*WRITTEN REQUEST*. Each entry that follows must be output without any deviation.

════════════════

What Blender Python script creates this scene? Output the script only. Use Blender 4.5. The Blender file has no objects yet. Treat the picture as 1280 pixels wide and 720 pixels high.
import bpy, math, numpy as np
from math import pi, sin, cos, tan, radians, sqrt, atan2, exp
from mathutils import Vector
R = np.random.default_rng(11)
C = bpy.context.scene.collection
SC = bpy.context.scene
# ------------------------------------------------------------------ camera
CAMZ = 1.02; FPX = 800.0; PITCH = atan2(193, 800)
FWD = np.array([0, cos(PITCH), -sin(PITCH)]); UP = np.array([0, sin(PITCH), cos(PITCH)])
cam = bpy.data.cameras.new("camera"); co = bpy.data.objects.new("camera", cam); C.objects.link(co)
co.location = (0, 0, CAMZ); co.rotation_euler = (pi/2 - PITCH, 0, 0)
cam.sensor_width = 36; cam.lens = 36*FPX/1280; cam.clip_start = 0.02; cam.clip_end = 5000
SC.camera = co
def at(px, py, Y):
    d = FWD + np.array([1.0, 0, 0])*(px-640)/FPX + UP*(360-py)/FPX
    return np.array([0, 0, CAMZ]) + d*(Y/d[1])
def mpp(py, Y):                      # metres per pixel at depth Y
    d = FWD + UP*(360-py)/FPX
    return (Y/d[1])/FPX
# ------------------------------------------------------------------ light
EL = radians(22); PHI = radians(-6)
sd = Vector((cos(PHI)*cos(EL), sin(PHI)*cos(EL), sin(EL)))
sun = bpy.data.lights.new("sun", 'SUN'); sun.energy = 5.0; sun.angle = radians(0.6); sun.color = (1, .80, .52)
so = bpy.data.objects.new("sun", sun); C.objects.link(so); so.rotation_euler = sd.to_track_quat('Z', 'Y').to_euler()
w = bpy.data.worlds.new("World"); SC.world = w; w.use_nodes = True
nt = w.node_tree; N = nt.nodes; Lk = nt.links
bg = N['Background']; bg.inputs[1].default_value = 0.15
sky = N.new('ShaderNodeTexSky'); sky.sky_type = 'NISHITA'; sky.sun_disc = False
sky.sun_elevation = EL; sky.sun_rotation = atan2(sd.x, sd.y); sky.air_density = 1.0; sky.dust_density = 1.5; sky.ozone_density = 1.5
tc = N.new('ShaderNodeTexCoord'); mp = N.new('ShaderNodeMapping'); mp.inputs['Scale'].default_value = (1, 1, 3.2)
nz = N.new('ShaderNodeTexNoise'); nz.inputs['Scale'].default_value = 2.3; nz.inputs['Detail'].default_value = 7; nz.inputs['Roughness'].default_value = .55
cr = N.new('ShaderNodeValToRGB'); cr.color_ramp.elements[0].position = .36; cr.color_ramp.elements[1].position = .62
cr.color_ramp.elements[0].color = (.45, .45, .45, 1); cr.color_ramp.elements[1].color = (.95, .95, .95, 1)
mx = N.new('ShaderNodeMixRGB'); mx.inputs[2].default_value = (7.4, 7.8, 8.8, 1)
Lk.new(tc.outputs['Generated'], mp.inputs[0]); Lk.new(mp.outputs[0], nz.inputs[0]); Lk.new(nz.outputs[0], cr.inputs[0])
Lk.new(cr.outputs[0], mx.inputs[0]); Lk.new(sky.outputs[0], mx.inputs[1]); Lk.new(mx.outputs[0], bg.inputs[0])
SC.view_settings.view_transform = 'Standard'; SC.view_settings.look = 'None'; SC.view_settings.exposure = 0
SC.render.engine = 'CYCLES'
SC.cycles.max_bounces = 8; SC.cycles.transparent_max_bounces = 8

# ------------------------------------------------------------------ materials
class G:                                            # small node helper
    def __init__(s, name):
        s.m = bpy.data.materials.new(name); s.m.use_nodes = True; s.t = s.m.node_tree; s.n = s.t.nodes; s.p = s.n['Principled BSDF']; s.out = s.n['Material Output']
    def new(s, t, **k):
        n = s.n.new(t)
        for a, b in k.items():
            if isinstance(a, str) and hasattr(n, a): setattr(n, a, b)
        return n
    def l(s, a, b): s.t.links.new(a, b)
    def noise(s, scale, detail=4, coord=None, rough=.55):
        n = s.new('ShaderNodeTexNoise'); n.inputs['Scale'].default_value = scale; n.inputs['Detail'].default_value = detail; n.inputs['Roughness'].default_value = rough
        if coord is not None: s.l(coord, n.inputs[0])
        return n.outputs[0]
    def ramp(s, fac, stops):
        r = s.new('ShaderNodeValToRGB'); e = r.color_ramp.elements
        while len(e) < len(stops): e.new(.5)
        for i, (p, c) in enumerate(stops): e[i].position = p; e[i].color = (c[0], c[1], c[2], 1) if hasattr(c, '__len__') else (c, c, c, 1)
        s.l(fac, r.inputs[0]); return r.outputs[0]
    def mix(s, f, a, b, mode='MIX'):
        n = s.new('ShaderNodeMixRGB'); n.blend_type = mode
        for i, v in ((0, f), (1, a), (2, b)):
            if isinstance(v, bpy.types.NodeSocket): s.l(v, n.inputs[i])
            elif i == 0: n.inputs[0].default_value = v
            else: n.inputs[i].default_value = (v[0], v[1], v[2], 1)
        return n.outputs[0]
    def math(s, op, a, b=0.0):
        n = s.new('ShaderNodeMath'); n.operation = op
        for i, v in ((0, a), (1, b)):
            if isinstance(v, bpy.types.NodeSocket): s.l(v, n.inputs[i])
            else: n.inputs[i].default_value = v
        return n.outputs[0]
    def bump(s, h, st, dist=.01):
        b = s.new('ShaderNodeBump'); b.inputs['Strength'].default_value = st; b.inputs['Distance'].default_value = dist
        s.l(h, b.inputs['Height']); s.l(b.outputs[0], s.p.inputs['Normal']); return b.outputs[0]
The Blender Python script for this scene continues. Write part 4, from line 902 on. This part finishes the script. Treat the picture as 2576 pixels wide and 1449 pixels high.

════════════════

*THE OUTPUT*.
What Blender Python script creates this scene? Output the script only. Use Blender 4.5. The Blender file has no objects yet. Treat the picture as 1280 pixels wide and 720 pixels high.
import bpy, math, numpy as np
from math import pi, sin, cos, tan, radians, sqrt, atan2, exp
from mathutils import Vector
R = np.random.default_rng(11)
C = bpy.context.scene.collection
SC = bpy.context.scene
# ------------------------------------------------------------------ camera
CAMZ = 1.02; FPX = 800.0; PITCH = atan2(193, 800)
FWD = np.array([0, cos(PITCH), -sin(PITCH)]); UP = np.array([0, sin(PITCH), cos(PITCH)])
cam = bpy.data.cameras.new("camera"); co = bpy.data.objects.new("camera", cam); C.objects.link(co)
co.location = (0, 0, CAMZ); co.rotation_euler = (pi/2 - PITCH, 0, 0)
cam.sensor_width = 36; cam.lens = 36*FPX/1280; cam.clip_start = 0.02; cam.clip_end = 5000
SC.camera = co
def at(px, py, Y):
    d = FWD + np.array([1.0, 0, 0])*(px-640)/FPX + UP*(360-py)/FPX
    return np.array([0, 0, CAMZ]) + d*(Y/d[1])
def mpp(py, Y):                      # metres per pixel at depth Y
    d = FWD + UP*(360-py)/FPX
    return (Y/d[1])/FPX
# ------------------------------------------------------------------ light
EL = radians(22); PHI = radians(-6)
sd = Vector((cos(PHI)*cos(EL), sin(PHI)*cos(EL), sin(EL)))
sun = bpy.data.lights.new("sun", 'SUN'); sun.energy = 5.0; sun.angle = radians(0.6); sun.color = (1, .80, .52)
so = bpy.data.objects.new("sun", sun); C.objects.link(so); so.rotation_euler = sd.to_track_quat('Z', 'Y').to_euler()
w = bpy.data.worlds.new("World"); SC.world = w; w.use_nodes = True
nt = w.node_tree; N = nt.nodes; Lk = nt.links
bg = N['Background']; bg.inputs[1].default_value = 0.15
sky = N.new('ShaderNodeTexSky'); sky.sky_type = 'NISHITA'; sky.sun_disc = False
sky.sun_elevation = EL; sky.sun_rotation = atan2(sd.x, sd.y); sky.air_density = 1.0; sky.dust_density = 1.5; sky.ozone_density = 1.5
tc = N.new('ShaderNodeTexCoord'); mp = N.new('ShaderNodeMapping'); mp.inputs['Scale'].default_value = (1, 1, 3.2)
nz = N.new('ShaderNodeTexNoise'); nz.inputs['Scale'].default_value = 2.3; nz.inputs['Detail'].default_value = 7; nz.inputs['Roughness'].default_value = .55
cr = N.new('ShaderNodeValToRGB'); cr.color_ramp.elements[0].position = .36; cr.color_ramp.elements[1].position = .62
cr.color_ramp.elements[0].color = (.45, .45, .45, 1); cr.color_ramp.elements[1].color = (.95, .95, .95, 1)
mx = N.new('ShaderNodeMixRGB'); mx.inputs[2].default_value = (7.4, 7.8, 8.8, 1)
Lk.new(tc.outputs['Generated'], mp.inputs[0]); Lk.new(mp.outputs[0], nz.inputs[0]); Lk.new(nz.outputs[0], cr.inputs[0])
Lk.new(cr.outputs[0], mx.inputs[0]); Lk.new(sky.outputs[0], mx.inputs[1]); Lk.new(mx.outputs[0], bg.inputs[0])
SC.view_settings.view_transform = 'Standard'; SC.view_settings.look = 'None'; SC.view_settings.exposure = 0
SC.render.engine = 'CYCLES'
SC.cycles.max_bounces = 8; SC.cycles.transparent_max_bounces = 8

# ------------------------------------------------------------------ materials
class G:                                            # small node helper
    def __init__(s, name):
        s.m = bpy.data.materials.new(name); s.m.use_nodes = True; s.t = s.m.node_tree; s.n = s.t.nodes; s.p = s.n['Principled BSDF']; s.out = s.n['Material Output']
    def new(s, t, **k):
        n = s.n.new(t)
        for a, b in k.items():
            if isinstance(a, str) and hasattr(n, a): setattr(n, a, b)
        return n
    def l(s, a, b): s.t.links.new(a, b)
    def noise(s, scale, detail=4, coord=None, rough=.55):
        n = s.new('ShaderNodeTexNoise'); n.inputs['Scale'].default_value = scale; n.inputs['Detail'].default_value = detail; n.inputs['Roughness'].default_value = rough
        if coord is not None: s.l(coord, n.inputs[0])
        return n.outputs[0]
    def ramp(s, fac, stops):
        r = s.new('ShaderNodeValToRGB'); e = r.color_ramp.elements
        while len(e) < len(stops): e.new(.5)
        for i, (p, c) in enumerate(stops): e[i].position = p; e[i].color = (c[0], c[1], c[2], 1) if hasattr(c, '__len__') else (c, c, c, 1)
        s.l(fac, r.inputs[0]); return r.outputs[0]
    def mix(s, f, a, b, mode='MIX'):
        n = s.new('ShaderNodeMixRGB'); n.blend_type = mode
        for i, v in ((0, f), (1, a), (2, b)):
            if isinstance(v, bpy.types.NodeSocket): s.l(v, n.inputs[i])
            elif i == 0: n.inputs[0].default_value = v
            else: n.inputs[i].default_value = (v[0], v[1], v[2], 1)
        return n.outputs[0]
    def math(s, op, a, b=0.0):
        n = s.new('ShaderNodeMath'); n.operation = op
        for i, v in ((0, a), (1, b)):
            if isinstance(v, bpy.types.NodeSocket): s.l(v, n.inputs[i])
            else: n.inputs[i].default_value = v
        return n.outputs[0]
    def bump(s, h, st, dist=.01):
        b = s.new('ShaderNodeBump'); b.inputs['Strength'].default_value = st; b.inputs['Distance'].default_value = dist
        s.l(h, b.inputs['Height']); s.l(b.outputs[0], s.p.inputs['Normal']); return b.outputs[0]
The Blender Python script for this scene continues. Write part 4, from line 902 on. This part finishes the script. Treat the picture as 2576 pixels wide and 1449 pixels high.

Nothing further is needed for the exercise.